--- START OF Records for this task ---

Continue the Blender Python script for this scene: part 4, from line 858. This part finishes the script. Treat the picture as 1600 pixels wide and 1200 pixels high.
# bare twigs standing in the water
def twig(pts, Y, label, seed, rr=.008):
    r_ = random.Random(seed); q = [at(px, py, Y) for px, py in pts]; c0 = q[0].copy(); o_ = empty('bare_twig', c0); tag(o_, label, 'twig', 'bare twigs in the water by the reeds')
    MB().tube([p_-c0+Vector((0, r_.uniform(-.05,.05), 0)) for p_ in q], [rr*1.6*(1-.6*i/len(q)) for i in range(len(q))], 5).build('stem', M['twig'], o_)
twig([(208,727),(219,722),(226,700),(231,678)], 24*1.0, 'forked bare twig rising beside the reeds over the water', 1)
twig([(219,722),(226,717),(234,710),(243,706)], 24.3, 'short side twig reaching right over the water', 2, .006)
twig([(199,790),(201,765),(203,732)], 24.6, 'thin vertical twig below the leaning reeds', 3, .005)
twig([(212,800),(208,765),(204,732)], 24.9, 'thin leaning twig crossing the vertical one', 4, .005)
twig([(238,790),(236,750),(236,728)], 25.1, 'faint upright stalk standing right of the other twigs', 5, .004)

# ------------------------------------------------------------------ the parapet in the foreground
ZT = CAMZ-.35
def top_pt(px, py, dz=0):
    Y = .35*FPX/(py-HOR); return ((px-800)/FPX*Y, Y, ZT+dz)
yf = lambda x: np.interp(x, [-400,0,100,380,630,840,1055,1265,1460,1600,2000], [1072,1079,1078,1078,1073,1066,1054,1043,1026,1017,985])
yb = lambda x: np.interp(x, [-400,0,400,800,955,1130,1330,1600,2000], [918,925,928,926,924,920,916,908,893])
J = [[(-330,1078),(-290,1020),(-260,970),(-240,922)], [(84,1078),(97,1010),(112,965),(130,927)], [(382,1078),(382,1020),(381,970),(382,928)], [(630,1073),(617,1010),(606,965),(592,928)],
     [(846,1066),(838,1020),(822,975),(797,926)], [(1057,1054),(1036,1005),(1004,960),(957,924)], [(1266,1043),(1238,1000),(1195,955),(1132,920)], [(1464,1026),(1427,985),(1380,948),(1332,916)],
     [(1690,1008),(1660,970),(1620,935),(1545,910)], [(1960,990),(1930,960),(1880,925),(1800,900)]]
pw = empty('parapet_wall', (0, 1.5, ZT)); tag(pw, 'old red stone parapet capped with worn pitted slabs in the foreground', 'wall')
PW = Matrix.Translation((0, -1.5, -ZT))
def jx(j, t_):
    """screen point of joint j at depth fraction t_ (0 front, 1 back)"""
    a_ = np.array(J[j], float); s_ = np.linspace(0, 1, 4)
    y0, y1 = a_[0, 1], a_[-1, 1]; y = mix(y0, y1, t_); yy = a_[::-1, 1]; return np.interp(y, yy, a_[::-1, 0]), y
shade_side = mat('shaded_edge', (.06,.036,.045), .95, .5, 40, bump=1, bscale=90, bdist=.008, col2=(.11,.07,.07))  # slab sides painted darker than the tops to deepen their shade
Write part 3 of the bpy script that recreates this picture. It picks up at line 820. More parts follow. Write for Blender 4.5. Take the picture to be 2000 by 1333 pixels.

--- END OF Records for this task ---

## What is expected
Your task is to list each line of the records with the word "script".

## Response
Continue the Blender Python script for this scene: part 4, from line 858. This part finishes the script. Treat the picture as 1600 pixels wide and 1200 pixels high.
Write part 3 of the bpy script that recreates this picture. It picks up at line 820. More parts follow. Write for Blender 4.5. Take the picture to be 2000 by 1333 pixels.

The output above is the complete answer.